Dataset excerpt:
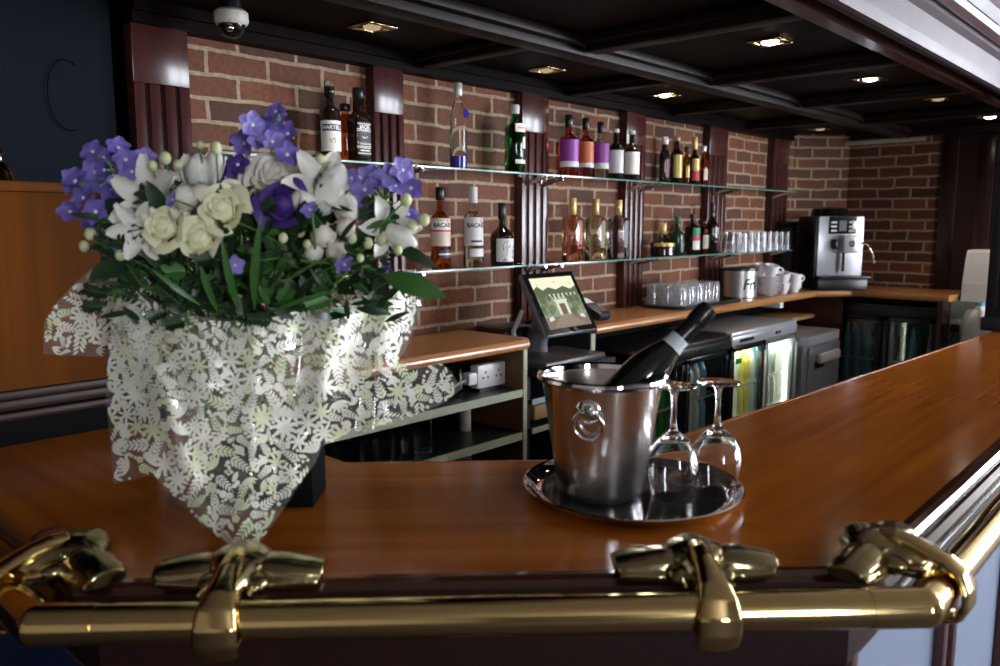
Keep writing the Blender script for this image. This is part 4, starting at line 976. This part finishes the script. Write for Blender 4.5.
# ================================================================== BOUQUET
BQ = onD(225, 512, 1.34); BQ = Vector((BQ.x, BQ.y, BT)); BR = R(-47.4)
bq = thing('bouquet', 'large bouquet of white and violet flowers in printed clear film', 'bouquet', BQ, BR)
MI = (Matrix.Translation(BQ) @ Matrix.Rotation(BR, 4, 'Z')).inverted()
def loc(px, py, d): return MI @ onD(px, py, d)
vt = MI.to_3x3() @ (-FWH)           # towards the viewer's side
# box
x0 = loc(205, 511, 1.275).x; x1 = loc(312, 511, 1.275).x; yf = loc(322, 511, 1.285).y
mbx = MB(); bw = (x0 + x1) / 2
mbx.bx(x0, x1, yf, yf + .10, .001, .10, 0, .002)
obj('gift_box', mbx, pm('black_card', (.004, .004, .0045), .7, IOR=1.15), bq)
def inpoly(x, y, P):
    c = False; j = len(P) - 1
    for i in range(len(P)):
        if (P[i][1] > y) != (P[j][1] > y) and x < (P[j][0] - P[i][0]) * (y - P[i][1]) / (P[j][1] - P[i][1]) + P[i][0]: c = not c
        j = i
    return c
def ss(a, b, x): t_ = max(0, min(1, (x - a) / (b - a))); return t_ * t_ * (3 - 2 * t_)
def motif(kind, r):
    """list of 2-D outlines (px units) for one printed motif"""
    out = []
    def leaf(x, y, a, L, w, n=7):
        p = []
        for i in range(n): u = i / (n - 1); p.append((u * L, w * sin(pi * u) ** .8))
        for i in range(n - 2, 0, -1): u = i / (n - 1); p.append((u * L, -w * sin(pi * u) ** .8))
        out.append([(x + q[0] * cos(a) - q[1] * sin(a), y + q[0] * sin(a) + q[1] * cos(a)) for q in p])
    a0 = random.uniform(0, 6.28)
    if kind == 'daisy':
        n = random.choice([7, 8, 9])
        for i in range(n): leaf(0, 0, a0 + 2 * pi * i / n, r, r * .15)
    elif kind == 'star':
        for i in range(6): leaf(0, 0, a0 + 2 * pi * i / 6, r, r * .3)
    elif kind == 'five':
        for i in range(5):
            a = a0 + 2 * pi * i / 5; out.append([(r * .5 * cos(a) + r * .42 * cos(b), r * .5 * sin(a) + r * .42 * sin(b)) for b in [2 * pi * k / 9 for k in range(9)]])
    elif kind == 'fern':
        for k in range(5):
            u = -r * .8 + 1.7 * r * k / 5; w = r * (.72 - .07 * k)
            for s in (-1, 1): leaf(u * cos(a0), u * sin(a0), a0 + s * .75, w, w * .17, 6)
        leaf(-r * cos(a0), -r * sin(a0), a0, 2.3 * r, r * .05)
    elif kind == 'fan':
        for k in range(6): leaf(0, 0, a0 + (k - 2.5) * .42, r, r * .13)
    elif kind == 'dot': out.append([(r * cos(b), r * sin(b)) for b in [2 * pi * k / 10 for k in range(10)]])
    elif kind == 'leaf': leaf(-r * cos(a0), -r * sin(a0), a0, 2 * r, r * .42)
    return out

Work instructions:
Extract every line of the data exactly; pictures stay out.

Answer to the problem:
Keep writing the Blender script for this image. This is part 4, starting at line 976. This part finishes the script. Write for Blender 4.5.
# ================================================================== BOUQUET
BQ = onD(225, 512, 1.34); BQ = Vector((BQ.x, BQ.y, BT)); BR = R(-47.4)
bq = thing('bouquet', 'large bouquet of white and violet flowers in printed clear film', 'bouquet', BQ, BR)
MI = (Matrix.Translation(BQ) @ Matrix.Rotation(BR, 4, 'Z')).inverted()
def loc(px, py, d): return MI @ onD(px, py, d)
vt = MI.to_3x3() @ (-FWH)           # towards the viewer's side
# box
x0 = loc(205, 511, 1.275).x; x1 = loc(312, 511, 1.275).x; yf = loc(322, 511, 1.285).y
mbx = MB(); bw = (x0 + x1) / 2
mbx.bx(x0, x1, yf, yf + .10, .001, .10, 0, .002)
obj('gift_box', mbx, pm('black_card', (.004, .004, .0045), .7, IOR=1.15), bq)
def inpoly(x, y, P):
    c = False; j = len(P) - 1
    for i in range(len(P)):
        if (P[i][1] > y) != (P[j][1] > y) and x < (P[j][0] - P[i][0]) * (y - P[i][1]) / (P[j][1] - P[i][1]) + P[i][0]: c = not c
        j = i
    return c
def ss(a, b, x): t_ = max(0, min(1, (x - a) / (b - a))); return t_ * t_ * (3 - 2 * t_)
def motif(kind, r):
    """list of 2-D outlines (px units) for one printed motif"""
    out = []
    def leaf(x, y, a, L, w, n=7):
        p = []
        for i in range(n): u = i / (n - 1); p.append((u * L, w * sin(pi * u) ** .8))
        for i in range(n - 2, 0, -1): u = i / (n - 1); p.append((u * L, -w * sin(pi * u) ** .8))
        out.append([(x + q[0] * cos(a) - q[1] * sin(a), y + q[0] * sin(a) + q[1] * cos(a)) for q in p])
    a0 = random.uniform(0, 6.28)
    if kind == 'daisy':
        n = random.choice([7, 8, 9])
        for i in range(n): leaf(0, 0, a0 + 2 * pi * i / n, r, r * .15)
    elif kind == 'star':
        for i in range(6): leaf(0, 0, a0 + 2 * pi * i / 6, r, r * .3)
    elif kind == 'five':
        for i in range(5):
            a = a0 + 2 * pi * i / 5; out.append([(r * .5 * cos(a) + r * .42 * cos(b), r * .5 * sin(a) + r * .42 * sin(b)) for b in [2 * pi * k / 9 for k in range(9)]])
    elif kind == 'fern':
        for k in range(5):
            u = -r * .8 + 1.7 * r * k / 5; w = r * (.72 - .07 * k)
            for s in (-1, 1): leaf(u * cos(a0), u * sin(a0), a0 + s * .75, w, w * .17, 6)
        leaf(-r * cos(a0), -r * sin(a0), a0, 2.3 * r, r * .05)
    elif kind == 'fan':
        for k in range(6): leaf(0, 0, a0 + (k - 2.5) * .42, r, r * .13)
    elif kind == 'dot': out.append([(r * cos(b), r * sin(b)) for b in [2 * pi * k / 10 for k in range(10)]])
    elif kind == 'leaf': leaf(-r * cos(a0), -r * sin(a0), a0, 2 * r, r * .42)
    return out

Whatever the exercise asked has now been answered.